Skellig

Skellig Study Guide

David Almond’s Skellig was published in 1998 and is considered one of the most significant works of children’s literature in the late 20th century.

Almond had already written short stories when what would be Skellig came to him. He told an interviewer, “It really just came as I was walking along the street one day. And as soon as I had the first glimmerings of it I knew there was something really powerful coming along. And at times it almost wrote itself. I just had to sit down in front of the computer and wait for the next scene to come on. I didn't know what it was about, I didn't know who they found in the garage: it just happened and I didn't plan it. It's filled with things I know: It's set in my house and set in my garage so Michael's experience reflects my own experience but the story itself [just happened].”

Almond admitted not knowing very much about children’s books but realized what he was writing certainly was one. His agent told him right away that it was going to be big, which amused him, but this proved to be correct. Buzz started building six months before Hodder Books released the novel.

Critics almost universally praised the novel. The New York Times reviewer stated, “Skellig is a fine book; it reads like an adventure story, studded with matter-of-fact details of family life and school, only slightly exotic in their occasional Britishisms...And in its simple but poetic language, its tender refusal to package its mysteries neatly or offer explanations for what happens in either world, it goes beyond adventure story or family-with-a-problem story to become a story about worlds enlarging and the hope of scattering death.”
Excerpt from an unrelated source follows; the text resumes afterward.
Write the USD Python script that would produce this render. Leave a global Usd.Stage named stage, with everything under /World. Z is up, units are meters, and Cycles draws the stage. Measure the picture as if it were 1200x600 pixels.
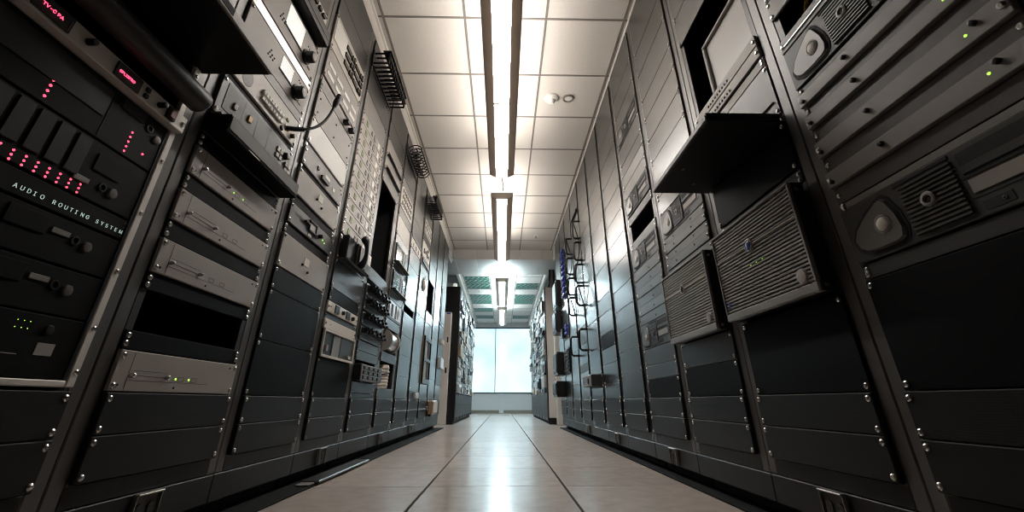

Skellig won the Carnegie Medal and the Whitbread Children’s Book of the Year. Almond rewrote it as a play and it became a film starring Tim Roth as Skellig.

Almond explains, “It’s probably the most loved and the most discussed of my books. I receive many letters about it. Some people have told me the most personal and difficult things about themselves and their families after reading it. I am asked many questions about it. But there is much about the story that I don’t understand...I don’t have the answers. But isn’t that the way with many things in this mysterious world of ours?”